Commissioner Petrilla that day released a statement accepting responsibility for much of the “mix-up”, and said she corrected the problem. She also said she would work to see something like this didn’t happen again.
Maryanne Petrilla has stood out as an island of honesty and integrity at the courthouse since she assumed the chair of the commissioners. Her former colleague, Greg Skrepenak, has resigned in shame. Several other county officials have been implicated in the scandals that have hit the county in the past year and a half. She has literally had the Herculean task of figuratively trying to clean up the Aegean stable that the courthouse had become.
Yet she has worked diligently and hard to do so.
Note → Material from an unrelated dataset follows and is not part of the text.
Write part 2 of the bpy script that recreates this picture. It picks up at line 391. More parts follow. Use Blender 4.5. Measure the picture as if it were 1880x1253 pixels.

And the statement she released (referenced above) mentions the many other accomplishments she’s had.
Having to work with a new, inexperienced, rookie commissioner on the mess of a deficit she inherited to create a balanced budget, as well as navigating the ways of ever-mercurial minority commissioner, Mr. Urban, has not been easy. But she’s done it all as best she could, never whining along the way. She just feels its part of her job.
The taxpayers are justifiably angry over their government. The onslaught of convictions and indictments here would cause the bravest of souls to lose faith. But, while not minimizing it, the number of offenders are a few dozen.
It seems to me that we have to give some breathing room to the other thousands of public officials at all levels that are working hard everyday — and do — get things done in county and local government. We can’t tar everyone with the same brush we would reserve for those who have tarnished things the worst.
And we can’t judge what good people are trying to do by one incident, or mistake. Nobody is perfect. Just because somebody screws up shouldn’t be grounds for being thrown out of office or seemingly endless ridicule on talk radio and in the press.
If we do this, we’ll never get anyone to run for public office. The thing I hear most often from people I work with in my business is the disproportionate grief they often get over the smallest of things doesn’t make their jobs worthwhile anymore.
Maybe a little more tolerance and patience is needed toward those who are trying best to do their jobs and haven’t violated the public trust.